Para o professor Ildeu Moreira, presidente da Sociedade Brasileira para o Progresso da Ciência (SBPC), as universidades e as instituições de pesquisa têm de fazer um trabalho de comunicação mais adequado para a população que merece e tem o direito de saber o que é feito nas instituições públicas. “Isso não significa que a gente não reconheça que há falhas em todo o processo. Isso é natural, mas o fundamental é destacar a importância que a universidade tem e é isso que está em causa: a importância das instituições públicas e da pesquisa no Brasil. Não abrimos mão de colocar isso claramente e reivindicar verbas para que o governo agora possa colocar no orçamento desse ano e para o ano que vem”, reforçou Ildeu.
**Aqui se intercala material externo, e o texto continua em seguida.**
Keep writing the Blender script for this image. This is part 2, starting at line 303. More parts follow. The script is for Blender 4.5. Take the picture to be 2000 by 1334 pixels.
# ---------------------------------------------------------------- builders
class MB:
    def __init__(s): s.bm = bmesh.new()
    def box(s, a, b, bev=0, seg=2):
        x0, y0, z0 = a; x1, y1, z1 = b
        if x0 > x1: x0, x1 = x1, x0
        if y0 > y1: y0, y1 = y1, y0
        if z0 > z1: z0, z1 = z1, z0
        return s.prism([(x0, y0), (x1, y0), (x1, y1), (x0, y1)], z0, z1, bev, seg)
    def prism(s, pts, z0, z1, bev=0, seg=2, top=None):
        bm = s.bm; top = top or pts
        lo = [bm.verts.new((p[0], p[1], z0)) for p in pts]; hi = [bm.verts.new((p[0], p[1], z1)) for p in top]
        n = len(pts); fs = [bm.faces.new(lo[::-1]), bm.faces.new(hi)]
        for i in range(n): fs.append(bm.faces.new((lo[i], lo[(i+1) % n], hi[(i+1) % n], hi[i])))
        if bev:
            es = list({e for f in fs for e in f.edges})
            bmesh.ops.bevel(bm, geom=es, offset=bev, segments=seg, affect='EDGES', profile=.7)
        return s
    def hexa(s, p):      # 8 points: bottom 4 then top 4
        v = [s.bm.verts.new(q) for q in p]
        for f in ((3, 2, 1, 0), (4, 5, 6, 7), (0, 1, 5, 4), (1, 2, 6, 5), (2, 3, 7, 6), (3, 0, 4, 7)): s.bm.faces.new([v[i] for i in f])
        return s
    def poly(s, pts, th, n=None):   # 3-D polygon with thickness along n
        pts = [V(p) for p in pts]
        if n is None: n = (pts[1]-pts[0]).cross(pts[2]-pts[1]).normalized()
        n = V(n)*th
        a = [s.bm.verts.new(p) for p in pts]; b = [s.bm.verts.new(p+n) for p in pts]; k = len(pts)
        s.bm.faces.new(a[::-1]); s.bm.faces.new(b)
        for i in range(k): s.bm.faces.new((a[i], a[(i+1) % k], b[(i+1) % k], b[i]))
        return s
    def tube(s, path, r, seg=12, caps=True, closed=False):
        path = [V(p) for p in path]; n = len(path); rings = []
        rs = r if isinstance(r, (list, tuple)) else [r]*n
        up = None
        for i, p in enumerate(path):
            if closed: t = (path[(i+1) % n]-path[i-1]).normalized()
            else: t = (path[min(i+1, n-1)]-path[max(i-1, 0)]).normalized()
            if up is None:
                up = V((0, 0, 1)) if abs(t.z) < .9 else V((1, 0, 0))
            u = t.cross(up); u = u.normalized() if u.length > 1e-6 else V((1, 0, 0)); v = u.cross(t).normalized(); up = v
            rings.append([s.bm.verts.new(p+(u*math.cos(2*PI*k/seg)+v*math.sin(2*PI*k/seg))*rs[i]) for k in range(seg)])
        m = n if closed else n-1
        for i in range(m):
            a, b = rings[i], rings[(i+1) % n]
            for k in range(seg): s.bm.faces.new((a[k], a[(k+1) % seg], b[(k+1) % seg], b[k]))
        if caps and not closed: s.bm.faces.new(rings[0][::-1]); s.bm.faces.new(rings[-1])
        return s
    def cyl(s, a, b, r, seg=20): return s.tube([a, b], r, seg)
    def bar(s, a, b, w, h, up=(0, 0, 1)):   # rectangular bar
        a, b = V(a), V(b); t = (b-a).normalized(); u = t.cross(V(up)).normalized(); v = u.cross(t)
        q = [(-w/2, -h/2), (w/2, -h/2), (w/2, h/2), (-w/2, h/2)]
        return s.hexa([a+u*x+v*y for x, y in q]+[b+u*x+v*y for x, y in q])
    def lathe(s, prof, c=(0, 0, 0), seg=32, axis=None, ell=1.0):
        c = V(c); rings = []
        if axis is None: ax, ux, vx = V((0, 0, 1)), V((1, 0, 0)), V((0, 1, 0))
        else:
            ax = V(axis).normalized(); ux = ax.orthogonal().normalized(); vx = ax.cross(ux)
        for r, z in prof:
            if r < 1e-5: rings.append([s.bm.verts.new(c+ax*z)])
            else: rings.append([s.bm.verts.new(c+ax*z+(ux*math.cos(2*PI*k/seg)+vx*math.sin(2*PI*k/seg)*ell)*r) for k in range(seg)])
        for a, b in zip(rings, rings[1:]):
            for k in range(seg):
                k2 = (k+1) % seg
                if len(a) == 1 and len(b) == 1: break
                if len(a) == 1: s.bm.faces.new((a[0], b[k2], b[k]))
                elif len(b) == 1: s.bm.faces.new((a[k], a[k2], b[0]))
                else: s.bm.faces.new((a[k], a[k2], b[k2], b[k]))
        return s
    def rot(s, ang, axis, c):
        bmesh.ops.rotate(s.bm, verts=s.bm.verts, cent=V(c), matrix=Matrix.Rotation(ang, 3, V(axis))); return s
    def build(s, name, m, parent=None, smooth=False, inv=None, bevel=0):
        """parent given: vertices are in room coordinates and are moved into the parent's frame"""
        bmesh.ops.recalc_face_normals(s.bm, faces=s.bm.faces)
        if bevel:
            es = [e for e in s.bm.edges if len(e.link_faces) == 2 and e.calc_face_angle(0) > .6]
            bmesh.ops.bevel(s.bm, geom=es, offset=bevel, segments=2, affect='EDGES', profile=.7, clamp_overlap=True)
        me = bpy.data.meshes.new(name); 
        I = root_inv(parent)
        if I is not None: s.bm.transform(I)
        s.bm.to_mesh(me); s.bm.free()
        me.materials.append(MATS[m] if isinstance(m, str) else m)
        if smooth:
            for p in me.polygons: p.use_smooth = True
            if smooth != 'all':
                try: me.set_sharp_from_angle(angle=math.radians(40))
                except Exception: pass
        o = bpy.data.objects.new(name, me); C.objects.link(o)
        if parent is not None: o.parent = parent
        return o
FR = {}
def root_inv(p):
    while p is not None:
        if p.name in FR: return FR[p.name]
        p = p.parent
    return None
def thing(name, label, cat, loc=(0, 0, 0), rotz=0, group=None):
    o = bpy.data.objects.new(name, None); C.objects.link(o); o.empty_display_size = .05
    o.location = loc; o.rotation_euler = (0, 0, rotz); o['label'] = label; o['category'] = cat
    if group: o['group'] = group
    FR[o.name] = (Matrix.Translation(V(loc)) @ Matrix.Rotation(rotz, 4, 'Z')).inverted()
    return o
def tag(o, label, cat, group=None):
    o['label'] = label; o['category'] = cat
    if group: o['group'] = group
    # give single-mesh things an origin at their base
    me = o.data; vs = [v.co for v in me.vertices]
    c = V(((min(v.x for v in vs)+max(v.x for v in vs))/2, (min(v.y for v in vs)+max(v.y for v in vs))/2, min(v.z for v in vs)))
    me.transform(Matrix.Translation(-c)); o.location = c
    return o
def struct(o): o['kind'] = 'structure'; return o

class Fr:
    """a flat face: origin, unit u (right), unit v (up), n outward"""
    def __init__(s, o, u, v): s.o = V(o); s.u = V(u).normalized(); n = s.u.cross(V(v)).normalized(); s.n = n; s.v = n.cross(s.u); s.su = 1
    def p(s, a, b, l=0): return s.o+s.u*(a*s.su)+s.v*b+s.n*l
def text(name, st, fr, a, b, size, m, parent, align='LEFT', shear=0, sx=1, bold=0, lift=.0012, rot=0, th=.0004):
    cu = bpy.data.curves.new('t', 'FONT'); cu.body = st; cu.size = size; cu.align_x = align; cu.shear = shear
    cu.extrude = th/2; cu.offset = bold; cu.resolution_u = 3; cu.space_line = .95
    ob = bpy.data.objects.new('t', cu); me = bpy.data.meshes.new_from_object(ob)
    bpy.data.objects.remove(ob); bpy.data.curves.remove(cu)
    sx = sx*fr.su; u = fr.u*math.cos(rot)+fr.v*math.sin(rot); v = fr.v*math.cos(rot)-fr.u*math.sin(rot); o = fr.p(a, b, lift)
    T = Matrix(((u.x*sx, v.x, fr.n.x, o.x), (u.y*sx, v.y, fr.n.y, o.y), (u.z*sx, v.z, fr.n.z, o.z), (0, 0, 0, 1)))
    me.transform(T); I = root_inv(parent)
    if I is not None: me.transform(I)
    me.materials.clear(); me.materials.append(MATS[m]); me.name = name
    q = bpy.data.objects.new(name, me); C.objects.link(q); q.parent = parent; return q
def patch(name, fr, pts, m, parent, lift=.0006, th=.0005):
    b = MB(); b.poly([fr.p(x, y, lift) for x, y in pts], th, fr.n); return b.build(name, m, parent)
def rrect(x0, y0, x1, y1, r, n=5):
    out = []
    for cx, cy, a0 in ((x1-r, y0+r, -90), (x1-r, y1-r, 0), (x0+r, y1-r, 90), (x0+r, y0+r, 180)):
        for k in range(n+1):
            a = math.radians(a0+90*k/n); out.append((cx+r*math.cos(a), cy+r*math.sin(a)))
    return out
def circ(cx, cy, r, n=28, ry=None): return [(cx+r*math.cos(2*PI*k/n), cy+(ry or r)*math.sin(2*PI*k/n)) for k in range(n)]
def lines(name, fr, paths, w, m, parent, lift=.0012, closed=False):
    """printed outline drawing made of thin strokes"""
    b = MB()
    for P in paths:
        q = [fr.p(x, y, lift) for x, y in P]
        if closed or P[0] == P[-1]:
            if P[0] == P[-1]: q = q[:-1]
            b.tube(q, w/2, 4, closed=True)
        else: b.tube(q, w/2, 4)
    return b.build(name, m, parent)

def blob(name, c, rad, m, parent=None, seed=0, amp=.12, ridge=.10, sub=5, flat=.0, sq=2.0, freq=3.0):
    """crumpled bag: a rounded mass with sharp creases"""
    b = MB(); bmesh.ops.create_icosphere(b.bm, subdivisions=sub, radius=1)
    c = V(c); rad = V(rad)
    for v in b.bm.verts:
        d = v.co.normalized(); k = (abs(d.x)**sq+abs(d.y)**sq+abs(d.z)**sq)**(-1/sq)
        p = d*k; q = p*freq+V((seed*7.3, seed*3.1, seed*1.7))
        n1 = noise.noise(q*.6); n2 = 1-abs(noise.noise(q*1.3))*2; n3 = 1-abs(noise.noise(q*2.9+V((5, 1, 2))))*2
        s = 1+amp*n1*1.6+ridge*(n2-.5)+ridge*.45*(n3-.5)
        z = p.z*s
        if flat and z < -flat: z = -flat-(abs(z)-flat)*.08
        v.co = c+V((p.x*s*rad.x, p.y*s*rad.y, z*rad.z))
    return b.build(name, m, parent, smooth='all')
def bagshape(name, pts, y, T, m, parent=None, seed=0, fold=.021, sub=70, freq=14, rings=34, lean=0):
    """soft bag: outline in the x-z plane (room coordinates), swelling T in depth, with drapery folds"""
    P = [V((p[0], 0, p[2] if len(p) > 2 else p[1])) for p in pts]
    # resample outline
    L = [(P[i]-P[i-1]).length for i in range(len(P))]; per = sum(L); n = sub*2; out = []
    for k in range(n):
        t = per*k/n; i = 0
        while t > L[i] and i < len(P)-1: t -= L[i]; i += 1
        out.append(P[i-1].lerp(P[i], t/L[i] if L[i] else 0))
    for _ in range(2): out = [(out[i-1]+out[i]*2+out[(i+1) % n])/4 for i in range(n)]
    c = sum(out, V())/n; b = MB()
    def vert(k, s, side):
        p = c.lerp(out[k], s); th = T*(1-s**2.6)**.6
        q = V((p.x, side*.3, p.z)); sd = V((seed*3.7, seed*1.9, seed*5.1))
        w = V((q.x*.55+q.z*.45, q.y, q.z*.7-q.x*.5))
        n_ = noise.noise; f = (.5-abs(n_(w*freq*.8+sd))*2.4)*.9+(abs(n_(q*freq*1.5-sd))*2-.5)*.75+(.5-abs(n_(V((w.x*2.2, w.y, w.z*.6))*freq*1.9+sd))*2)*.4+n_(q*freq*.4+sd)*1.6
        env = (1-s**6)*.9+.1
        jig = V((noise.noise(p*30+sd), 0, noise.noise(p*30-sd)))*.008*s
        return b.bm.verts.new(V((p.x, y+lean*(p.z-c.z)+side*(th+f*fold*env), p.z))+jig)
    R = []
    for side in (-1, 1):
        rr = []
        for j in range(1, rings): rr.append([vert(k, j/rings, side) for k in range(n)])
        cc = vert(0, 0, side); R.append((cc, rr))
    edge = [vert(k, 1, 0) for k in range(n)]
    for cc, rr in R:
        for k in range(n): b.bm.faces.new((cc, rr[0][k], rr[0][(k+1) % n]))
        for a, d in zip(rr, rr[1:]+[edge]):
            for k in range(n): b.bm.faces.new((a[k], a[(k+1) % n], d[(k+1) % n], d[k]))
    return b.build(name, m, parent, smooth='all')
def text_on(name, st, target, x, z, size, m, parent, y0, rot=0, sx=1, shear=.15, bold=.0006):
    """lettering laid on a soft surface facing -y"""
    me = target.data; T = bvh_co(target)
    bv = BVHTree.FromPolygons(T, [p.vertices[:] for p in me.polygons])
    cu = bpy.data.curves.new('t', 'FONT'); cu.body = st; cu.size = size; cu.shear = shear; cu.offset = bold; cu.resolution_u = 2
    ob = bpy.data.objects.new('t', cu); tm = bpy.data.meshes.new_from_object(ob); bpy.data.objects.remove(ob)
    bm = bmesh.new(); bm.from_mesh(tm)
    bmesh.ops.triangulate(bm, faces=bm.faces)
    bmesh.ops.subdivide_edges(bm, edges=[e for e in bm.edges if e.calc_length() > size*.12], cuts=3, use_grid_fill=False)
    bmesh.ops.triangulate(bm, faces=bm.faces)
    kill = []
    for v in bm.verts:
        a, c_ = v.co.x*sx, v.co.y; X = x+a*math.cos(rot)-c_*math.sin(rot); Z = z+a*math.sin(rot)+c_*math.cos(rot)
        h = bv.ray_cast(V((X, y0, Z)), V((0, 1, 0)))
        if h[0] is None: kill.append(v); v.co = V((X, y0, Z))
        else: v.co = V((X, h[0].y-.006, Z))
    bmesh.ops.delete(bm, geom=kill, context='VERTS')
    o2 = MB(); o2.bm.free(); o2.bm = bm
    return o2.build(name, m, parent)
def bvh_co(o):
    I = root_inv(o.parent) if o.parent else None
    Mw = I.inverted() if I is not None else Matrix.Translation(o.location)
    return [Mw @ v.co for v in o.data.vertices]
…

Professor Romildo concordou que as universidades e institutos de pesquisas enfrentam tempos difíceis, mas convidou o público presente a enfrenta-los sem medo. “Como homens desses tempos, não podemos fugir deles. Muitos dizem que sou sonhador. É que na minha vida aprendi que para realizar é preciso antes sonhar, ter sob a mira utopias. Cabe a nós enfrentarmos os desafios e construir um futuro sem medo. Peço, então, emprestadas as palavras de Eduardo Galeano para definir utopia: ‘ela está no horizonte. E se está no horizonte, nunca vamos alcançá-la. Porque se caminho dez passos, a utopia vai se distanciar dez passos, e se caminho vinte passos, a utopia vai se colocar vinte passos mais além. Ou seja, sei que jamais vou alcançá-la. Então para que serve? Para isso, para caminhar’”.